A treasure trove of Bouvier gossip

Perhaps because it is such a contradiction in terms, the idea of an American aristocracy is endlessly fascinating - and when …

Perhaps because it is such a contradiction in terms, the idea of an American aristocracy is endlessly fascinating - and when one of the royal family spills the beans on another, let's face it, we're all ears. John. H. Davis, first cousin of Jacqueline Bouvier Kennedy Onassis, spent many summers in her immediate circle, so he knows what he's talking about - better still, he can write, and his engaging, clean-cut style makes this memoir into a veritable page-turner. The Bouvier family was, in fact, anything but aristocratic. On the contrary, it was a genuine product of the American dream, having been founded in 1815 by a penniless French cabinetmaker who fled to the US after the battle of Waterloo; by the time Jackie was born over a century later, however, the family thought of itself as truly top-notch although, as Davis points out, the fortune amassed by its founder had shrunk considerably by then. From start to finish this is a treasure trove of family gossip.

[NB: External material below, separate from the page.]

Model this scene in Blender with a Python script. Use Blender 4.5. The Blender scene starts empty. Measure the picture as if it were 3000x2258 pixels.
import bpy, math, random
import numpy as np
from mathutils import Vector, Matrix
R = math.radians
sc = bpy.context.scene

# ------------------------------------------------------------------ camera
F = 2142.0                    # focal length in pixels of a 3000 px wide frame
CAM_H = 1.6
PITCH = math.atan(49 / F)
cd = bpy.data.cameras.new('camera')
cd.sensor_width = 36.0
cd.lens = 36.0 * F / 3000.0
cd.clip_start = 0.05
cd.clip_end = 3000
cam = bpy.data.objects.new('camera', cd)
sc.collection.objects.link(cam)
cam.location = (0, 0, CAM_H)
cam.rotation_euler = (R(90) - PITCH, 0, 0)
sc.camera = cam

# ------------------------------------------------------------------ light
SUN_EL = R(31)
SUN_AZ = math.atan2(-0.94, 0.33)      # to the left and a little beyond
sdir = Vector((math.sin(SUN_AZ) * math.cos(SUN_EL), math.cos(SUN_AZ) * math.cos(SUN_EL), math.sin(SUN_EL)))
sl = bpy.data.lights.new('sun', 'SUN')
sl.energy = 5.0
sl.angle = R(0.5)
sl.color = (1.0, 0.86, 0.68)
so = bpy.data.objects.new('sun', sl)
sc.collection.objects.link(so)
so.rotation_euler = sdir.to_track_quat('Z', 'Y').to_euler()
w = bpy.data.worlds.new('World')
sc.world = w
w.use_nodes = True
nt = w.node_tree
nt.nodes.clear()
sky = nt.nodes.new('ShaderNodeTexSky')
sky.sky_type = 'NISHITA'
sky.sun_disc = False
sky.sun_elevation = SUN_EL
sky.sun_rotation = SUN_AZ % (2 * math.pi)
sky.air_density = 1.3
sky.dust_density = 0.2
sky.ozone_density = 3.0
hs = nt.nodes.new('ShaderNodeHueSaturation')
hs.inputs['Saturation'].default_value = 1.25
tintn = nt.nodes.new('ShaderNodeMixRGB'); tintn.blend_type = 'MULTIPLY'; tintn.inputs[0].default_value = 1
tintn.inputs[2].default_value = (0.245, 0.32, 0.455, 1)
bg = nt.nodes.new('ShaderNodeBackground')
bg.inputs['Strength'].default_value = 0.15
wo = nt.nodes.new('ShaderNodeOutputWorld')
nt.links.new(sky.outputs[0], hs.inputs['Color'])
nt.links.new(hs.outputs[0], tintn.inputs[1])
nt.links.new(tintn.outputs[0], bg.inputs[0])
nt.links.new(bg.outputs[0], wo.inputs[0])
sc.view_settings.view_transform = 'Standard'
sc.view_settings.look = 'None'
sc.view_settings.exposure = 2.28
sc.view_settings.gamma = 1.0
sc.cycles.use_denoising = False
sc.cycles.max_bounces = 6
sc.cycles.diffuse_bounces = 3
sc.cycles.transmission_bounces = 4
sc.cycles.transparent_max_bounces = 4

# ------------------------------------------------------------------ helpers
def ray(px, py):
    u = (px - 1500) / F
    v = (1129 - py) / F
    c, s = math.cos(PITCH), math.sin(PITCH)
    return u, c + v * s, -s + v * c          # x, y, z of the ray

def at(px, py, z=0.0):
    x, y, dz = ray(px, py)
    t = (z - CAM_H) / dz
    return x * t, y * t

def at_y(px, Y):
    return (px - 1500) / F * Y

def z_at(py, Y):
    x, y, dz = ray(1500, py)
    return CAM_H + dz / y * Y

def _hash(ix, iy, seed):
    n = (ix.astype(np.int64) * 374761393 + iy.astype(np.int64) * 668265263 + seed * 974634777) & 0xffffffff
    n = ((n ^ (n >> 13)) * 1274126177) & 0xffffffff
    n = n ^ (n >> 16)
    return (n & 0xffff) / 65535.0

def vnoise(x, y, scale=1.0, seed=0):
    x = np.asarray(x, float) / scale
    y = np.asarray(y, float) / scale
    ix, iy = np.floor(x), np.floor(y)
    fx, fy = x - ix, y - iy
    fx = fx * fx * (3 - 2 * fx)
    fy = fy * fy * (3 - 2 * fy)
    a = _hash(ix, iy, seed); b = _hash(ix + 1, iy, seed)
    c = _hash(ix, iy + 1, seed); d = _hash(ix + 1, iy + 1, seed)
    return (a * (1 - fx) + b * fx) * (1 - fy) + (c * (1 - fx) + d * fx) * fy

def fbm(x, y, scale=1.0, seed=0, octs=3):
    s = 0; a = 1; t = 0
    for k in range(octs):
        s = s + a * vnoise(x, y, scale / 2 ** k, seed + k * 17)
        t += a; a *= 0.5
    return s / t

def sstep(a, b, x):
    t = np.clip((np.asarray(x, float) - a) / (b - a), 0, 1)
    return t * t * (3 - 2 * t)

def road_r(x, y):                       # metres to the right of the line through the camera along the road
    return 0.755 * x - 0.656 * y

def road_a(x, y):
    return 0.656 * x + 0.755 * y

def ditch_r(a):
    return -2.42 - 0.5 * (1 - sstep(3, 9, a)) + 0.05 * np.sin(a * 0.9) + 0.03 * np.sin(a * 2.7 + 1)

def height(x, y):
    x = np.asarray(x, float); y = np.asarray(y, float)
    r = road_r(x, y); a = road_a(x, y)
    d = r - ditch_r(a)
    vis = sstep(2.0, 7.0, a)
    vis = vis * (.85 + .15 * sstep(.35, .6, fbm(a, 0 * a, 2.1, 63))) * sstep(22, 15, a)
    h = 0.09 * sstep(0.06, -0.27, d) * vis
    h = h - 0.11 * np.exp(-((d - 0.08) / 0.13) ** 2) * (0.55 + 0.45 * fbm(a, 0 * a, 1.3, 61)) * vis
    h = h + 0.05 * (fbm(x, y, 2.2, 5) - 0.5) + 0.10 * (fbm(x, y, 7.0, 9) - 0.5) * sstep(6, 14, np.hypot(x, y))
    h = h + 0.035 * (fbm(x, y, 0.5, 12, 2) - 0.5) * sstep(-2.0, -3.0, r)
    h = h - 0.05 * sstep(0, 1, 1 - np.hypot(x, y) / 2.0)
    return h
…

Interspersed with pictures which show that young Jackie was a beauty even at the age of five, are details of the constant vicious fighting between Bouvier mere and pere (the latter was a relentless and unrepentant womaniser), tales of childhood spankings, teenage misbehaviour and the existence of a pair of twins, halfbrother and sister to Jackie, the product of her father's affair with the wife of an English diplomat. Jackie emerges from it all like Venus from the ocean - cool, clean and unreachable, her reserve tempered by the sense of humour which once saw her inform a French photographer to whom she was giving a guided tour of the White House, after she opened an office door and spotted a secretary seated at a desk: "And this is the young lady who is supposed to be sleeping with my husband".